Answer with one number only: the number of lines that contain "parts".

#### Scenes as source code

* * *

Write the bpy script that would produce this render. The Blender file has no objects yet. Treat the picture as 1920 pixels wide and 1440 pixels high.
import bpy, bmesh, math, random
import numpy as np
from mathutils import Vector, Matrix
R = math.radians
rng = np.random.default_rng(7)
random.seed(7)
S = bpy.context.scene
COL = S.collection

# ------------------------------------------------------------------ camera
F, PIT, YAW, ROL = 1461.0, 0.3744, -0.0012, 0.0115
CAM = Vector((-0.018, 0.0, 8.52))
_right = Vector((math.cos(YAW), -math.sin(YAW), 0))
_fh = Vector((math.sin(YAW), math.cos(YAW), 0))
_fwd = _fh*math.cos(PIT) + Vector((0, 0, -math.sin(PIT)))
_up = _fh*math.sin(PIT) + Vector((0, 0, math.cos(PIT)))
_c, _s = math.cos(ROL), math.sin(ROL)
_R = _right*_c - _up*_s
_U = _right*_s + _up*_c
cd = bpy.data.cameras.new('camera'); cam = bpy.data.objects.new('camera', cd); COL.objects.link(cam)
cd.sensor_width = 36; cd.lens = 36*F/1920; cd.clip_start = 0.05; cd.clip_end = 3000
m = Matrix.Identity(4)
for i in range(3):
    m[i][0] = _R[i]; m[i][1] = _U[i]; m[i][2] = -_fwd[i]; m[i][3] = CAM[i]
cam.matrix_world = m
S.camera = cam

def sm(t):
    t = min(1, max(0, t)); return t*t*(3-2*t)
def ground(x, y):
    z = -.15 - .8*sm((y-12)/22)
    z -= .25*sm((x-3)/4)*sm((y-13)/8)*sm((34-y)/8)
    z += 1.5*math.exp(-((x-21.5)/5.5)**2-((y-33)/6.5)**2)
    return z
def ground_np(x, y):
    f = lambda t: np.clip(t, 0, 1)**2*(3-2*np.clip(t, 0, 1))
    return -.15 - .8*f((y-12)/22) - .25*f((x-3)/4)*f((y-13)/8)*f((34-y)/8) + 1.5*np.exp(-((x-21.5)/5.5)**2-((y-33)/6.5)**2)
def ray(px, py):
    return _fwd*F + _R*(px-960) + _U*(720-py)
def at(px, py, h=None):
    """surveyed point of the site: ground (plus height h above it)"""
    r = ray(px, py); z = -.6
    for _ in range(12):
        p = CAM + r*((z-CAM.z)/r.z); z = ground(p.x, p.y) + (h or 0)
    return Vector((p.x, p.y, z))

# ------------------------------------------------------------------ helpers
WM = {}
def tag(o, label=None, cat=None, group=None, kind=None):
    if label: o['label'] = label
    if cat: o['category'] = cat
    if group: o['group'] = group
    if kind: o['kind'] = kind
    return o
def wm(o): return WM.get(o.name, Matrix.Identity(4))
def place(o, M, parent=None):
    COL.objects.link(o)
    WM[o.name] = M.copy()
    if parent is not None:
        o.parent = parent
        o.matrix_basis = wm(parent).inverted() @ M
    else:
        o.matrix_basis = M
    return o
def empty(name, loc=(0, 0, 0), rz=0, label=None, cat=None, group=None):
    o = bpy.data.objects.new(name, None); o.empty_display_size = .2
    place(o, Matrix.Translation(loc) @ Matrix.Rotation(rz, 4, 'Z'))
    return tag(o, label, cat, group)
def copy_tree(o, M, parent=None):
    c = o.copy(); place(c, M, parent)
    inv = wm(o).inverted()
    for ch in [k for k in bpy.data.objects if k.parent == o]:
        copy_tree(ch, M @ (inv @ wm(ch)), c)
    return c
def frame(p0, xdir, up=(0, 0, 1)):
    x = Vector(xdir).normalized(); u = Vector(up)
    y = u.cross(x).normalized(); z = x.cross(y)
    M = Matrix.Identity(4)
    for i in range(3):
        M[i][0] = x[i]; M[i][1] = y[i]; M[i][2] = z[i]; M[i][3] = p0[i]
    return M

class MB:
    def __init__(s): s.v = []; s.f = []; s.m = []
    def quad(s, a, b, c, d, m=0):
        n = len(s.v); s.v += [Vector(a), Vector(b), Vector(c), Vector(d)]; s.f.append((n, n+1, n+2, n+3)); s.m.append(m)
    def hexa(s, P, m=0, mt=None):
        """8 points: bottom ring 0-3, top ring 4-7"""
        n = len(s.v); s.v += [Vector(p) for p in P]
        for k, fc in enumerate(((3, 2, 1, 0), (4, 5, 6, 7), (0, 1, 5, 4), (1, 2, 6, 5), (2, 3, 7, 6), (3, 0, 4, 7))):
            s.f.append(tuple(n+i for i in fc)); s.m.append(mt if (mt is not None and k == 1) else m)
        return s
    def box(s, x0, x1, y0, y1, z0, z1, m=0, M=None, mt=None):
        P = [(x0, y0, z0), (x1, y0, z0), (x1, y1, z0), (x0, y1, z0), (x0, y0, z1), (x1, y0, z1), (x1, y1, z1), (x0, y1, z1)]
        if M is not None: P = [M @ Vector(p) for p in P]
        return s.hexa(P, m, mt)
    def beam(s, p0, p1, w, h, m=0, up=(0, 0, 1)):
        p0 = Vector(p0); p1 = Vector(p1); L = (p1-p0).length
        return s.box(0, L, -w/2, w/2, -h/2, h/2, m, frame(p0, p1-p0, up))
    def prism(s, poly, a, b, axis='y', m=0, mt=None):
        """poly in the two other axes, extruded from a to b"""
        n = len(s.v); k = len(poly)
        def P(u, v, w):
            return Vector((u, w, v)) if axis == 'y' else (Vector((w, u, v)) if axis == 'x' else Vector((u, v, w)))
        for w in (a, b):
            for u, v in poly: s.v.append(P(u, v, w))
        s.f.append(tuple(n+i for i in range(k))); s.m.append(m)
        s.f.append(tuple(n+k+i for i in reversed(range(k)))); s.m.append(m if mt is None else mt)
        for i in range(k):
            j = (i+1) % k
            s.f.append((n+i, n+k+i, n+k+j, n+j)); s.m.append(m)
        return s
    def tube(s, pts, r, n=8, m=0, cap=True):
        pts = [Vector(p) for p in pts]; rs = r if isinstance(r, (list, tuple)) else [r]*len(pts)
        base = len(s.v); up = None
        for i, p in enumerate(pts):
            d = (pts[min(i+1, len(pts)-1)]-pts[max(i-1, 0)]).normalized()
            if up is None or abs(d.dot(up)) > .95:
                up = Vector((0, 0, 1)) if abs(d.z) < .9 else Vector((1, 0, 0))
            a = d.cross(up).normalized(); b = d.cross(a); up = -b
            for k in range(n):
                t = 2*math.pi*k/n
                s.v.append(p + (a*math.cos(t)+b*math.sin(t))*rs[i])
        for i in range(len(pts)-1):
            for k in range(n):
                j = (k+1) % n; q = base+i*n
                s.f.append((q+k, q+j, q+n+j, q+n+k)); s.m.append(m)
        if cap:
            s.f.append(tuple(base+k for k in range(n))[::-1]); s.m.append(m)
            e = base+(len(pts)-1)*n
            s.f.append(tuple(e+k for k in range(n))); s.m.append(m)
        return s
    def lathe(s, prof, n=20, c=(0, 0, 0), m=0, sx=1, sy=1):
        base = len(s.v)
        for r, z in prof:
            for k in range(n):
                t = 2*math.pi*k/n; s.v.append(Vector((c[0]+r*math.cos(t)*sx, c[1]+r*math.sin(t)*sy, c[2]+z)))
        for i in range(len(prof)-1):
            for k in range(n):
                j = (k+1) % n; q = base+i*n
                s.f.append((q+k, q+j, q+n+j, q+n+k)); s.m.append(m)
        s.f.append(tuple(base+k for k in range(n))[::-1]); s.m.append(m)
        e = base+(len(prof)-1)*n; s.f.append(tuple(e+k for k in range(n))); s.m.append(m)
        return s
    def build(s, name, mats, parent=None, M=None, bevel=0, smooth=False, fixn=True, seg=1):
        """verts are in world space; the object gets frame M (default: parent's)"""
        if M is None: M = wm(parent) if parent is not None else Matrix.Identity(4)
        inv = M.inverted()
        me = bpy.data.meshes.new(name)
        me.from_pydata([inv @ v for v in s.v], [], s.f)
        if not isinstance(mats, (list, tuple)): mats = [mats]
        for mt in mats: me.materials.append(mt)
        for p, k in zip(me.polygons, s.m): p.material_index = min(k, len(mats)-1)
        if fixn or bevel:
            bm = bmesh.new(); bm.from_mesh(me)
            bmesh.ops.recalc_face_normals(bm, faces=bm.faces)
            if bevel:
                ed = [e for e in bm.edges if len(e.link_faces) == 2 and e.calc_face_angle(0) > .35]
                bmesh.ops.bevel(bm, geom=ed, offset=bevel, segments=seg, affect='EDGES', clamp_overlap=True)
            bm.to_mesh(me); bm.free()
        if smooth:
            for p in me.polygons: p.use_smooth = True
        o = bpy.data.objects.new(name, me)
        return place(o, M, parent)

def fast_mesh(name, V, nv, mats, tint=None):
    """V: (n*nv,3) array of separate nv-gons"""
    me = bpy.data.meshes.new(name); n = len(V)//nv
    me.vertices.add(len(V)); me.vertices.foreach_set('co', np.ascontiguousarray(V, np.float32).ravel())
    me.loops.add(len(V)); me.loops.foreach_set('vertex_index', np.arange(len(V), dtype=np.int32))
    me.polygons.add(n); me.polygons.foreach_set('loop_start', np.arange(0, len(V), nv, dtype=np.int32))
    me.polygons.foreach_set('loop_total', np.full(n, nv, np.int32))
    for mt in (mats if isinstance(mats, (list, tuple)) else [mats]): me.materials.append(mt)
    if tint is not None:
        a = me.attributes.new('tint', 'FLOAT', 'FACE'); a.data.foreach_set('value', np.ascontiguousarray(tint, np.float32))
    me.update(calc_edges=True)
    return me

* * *

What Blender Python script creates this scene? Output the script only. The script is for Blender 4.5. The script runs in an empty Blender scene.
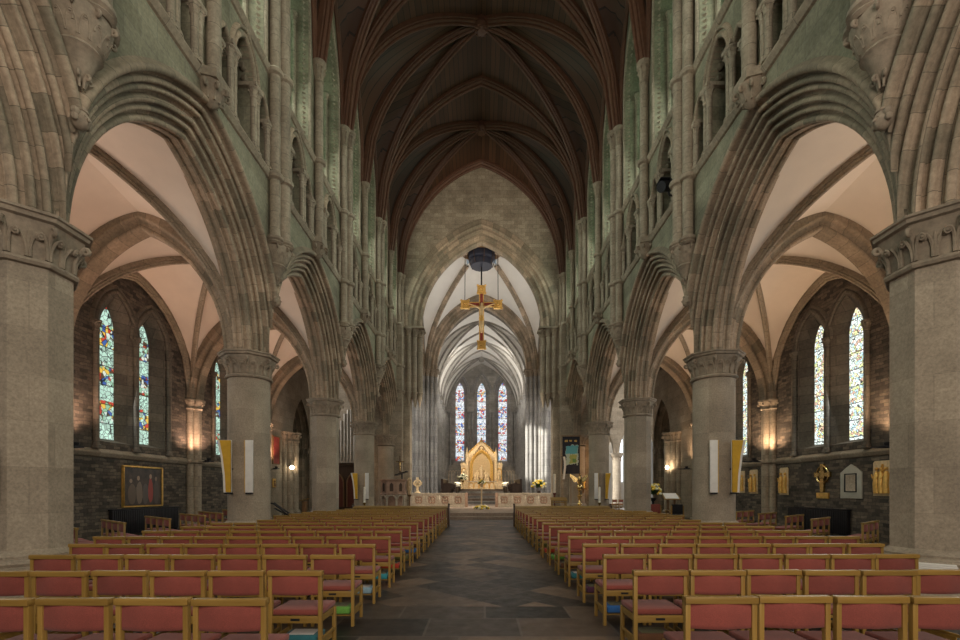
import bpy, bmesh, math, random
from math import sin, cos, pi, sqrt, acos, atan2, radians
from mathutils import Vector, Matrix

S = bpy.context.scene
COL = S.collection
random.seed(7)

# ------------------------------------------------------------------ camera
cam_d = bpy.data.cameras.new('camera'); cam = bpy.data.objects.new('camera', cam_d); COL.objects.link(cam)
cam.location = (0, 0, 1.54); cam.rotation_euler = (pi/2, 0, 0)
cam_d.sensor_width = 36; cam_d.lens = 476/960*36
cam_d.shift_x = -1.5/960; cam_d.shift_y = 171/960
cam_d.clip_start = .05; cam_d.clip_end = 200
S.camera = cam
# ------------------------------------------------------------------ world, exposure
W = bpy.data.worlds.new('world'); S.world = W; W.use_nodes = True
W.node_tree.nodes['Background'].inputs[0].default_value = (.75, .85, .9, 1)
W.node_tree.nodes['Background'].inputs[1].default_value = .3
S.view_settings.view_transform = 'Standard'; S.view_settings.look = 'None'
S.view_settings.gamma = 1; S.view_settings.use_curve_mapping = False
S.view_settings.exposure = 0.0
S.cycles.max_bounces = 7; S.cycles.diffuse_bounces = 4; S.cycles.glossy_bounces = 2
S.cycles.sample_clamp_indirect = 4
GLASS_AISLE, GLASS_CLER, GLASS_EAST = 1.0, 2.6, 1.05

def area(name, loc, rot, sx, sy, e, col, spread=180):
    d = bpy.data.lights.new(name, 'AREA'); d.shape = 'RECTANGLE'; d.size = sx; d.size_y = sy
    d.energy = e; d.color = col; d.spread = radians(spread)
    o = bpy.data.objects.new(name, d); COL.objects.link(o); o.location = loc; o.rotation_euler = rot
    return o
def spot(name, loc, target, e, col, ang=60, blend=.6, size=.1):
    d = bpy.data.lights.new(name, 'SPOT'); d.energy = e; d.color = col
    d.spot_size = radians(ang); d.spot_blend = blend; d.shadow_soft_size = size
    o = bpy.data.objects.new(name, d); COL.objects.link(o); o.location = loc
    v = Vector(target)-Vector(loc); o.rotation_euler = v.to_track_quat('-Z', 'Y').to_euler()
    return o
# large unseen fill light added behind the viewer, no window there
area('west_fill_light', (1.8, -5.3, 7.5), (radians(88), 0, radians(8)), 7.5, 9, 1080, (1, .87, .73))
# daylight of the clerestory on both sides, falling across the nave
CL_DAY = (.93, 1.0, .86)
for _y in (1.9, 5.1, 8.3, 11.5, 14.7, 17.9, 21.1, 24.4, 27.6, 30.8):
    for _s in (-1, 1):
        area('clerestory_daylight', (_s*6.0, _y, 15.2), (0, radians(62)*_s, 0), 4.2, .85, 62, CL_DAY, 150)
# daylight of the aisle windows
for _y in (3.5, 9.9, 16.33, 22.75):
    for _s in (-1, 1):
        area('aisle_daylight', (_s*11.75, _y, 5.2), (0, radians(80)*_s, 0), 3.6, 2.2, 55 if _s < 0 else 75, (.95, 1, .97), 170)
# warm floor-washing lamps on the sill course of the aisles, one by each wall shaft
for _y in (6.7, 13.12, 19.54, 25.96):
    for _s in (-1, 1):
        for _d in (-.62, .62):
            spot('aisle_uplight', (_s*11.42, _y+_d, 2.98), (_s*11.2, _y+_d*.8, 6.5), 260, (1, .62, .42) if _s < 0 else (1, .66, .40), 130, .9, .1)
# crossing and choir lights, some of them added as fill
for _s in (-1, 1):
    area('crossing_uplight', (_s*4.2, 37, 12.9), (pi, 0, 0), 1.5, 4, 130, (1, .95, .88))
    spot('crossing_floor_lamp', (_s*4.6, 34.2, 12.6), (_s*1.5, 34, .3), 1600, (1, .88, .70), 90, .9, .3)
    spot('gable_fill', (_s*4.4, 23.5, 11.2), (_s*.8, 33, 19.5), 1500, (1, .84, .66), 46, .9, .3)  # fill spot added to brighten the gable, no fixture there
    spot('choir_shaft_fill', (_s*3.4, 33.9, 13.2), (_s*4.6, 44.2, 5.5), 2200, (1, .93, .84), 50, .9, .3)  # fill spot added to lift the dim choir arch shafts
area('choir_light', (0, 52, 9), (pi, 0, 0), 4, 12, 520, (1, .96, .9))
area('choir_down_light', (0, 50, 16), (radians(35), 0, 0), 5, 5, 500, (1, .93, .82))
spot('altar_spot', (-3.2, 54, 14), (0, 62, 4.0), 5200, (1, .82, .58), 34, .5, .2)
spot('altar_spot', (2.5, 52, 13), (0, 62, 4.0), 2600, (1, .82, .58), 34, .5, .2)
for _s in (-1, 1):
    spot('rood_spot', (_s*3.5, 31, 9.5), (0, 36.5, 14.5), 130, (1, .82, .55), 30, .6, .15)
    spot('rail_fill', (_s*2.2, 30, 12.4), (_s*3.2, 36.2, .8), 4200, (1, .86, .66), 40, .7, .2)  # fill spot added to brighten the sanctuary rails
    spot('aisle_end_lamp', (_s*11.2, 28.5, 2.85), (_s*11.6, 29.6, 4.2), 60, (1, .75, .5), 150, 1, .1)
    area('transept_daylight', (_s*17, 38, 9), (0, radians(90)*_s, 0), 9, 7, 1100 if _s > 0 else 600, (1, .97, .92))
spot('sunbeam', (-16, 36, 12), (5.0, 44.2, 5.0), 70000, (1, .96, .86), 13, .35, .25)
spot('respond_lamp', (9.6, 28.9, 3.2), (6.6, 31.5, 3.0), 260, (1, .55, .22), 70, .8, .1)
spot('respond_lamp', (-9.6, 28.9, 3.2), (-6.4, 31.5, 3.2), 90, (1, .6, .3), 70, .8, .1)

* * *

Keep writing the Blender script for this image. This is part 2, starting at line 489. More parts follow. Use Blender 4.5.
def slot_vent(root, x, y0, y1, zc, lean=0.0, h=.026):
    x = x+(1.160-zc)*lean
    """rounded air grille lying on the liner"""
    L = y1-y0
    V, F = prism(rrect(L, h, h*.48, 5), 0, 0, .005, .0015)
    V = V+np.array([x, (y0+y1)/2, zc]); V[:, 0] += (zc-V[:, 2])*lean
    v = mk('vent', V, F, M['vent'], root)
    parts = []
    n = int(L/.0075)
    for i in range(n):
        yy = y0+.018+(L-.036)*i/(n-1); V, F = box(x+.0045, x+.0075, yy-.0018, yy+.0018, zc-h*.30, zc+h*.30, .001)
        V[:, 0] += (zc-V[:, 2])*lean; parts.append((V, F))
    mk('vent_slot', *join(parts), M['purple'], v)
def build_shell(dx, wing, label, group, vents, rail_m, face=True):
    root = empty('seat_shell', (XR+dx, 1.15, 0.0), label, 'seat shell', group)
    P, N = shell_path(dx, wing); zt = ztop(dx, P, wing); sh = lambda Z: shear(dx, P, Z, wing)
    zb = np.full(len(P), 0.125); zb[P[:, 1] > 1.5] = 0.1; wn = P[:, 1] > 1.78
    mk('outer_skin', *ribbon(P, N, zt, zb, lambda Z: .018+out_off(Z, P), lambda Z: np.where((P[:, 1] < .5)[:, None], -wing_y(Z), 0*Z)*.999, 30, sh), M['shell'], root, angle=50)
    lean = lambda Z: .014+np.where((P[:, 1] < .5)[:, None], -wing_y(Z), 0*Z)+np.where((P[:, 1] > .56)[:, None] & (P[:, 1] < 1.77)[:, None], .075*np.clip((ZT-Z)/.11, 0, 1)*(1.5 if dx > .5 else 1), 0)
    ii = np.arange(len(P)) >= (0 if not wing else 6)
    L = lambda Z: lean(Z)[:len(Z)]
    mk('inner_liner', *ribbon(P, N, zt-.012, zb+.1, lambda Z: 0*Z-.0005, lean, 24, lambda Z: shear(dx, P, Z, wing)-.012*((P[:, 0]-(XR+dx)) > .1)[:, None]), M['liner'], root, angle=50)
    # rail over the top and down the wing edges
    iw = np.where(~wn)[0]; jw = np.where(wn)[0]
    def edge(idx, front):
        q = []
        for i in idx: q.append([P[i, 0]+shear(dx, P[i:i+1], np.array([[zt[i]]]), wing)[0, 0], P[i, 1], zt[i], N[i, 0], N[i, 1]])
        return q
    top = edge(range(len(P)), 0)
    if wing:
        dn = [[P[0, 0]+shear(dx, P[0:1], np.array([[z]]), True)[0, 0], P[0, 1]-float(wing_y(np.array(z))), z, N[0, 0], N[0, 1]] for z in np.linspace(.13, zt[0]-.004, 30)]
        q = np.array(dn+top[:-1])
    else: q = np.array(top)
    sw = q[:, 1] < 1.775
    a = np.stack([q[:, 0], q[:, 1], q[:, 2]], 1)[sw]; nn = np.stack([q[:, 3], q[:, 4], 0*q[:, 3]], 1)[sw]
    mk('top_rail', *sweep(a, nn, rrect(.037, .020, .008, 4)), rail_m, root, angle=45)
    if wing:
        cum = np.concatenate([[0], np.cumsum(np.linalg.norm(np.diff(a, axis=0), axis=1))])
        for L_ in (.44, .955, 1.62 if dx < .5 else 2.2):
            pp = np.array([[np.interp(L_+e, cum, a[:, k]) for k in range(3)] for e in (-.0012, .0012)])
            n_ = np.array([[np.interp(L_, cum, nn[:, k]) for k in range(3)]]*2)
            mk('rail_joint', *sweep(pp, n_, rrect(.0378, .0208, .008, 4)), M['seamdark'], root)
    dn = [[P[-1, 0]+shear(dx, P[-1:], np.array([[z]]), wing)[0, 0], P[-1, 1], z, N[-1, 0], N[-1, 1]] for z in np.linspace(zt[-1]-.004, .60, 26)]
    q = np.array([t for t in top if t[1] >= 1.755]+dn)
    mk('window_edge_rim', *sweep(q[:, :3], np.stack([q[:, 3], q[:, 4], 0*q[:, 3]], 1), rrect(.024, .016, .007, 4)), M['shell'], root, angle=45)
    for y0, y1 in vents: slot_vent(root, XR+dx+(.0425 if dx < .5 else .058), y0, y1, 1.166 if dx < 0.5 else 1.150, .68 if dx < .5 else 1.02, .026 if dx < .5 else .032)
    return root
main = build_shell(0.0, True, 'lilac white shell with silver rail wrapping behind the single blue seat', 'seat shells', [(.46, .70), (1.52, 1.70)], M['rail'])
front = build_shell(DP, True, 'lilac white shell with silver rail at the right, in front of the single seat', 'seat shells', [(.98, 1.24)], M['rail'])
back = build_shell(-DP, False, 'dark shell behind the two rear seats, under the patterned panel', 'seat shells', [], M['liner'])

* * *

#### RESPONSE TO THIS TASK
4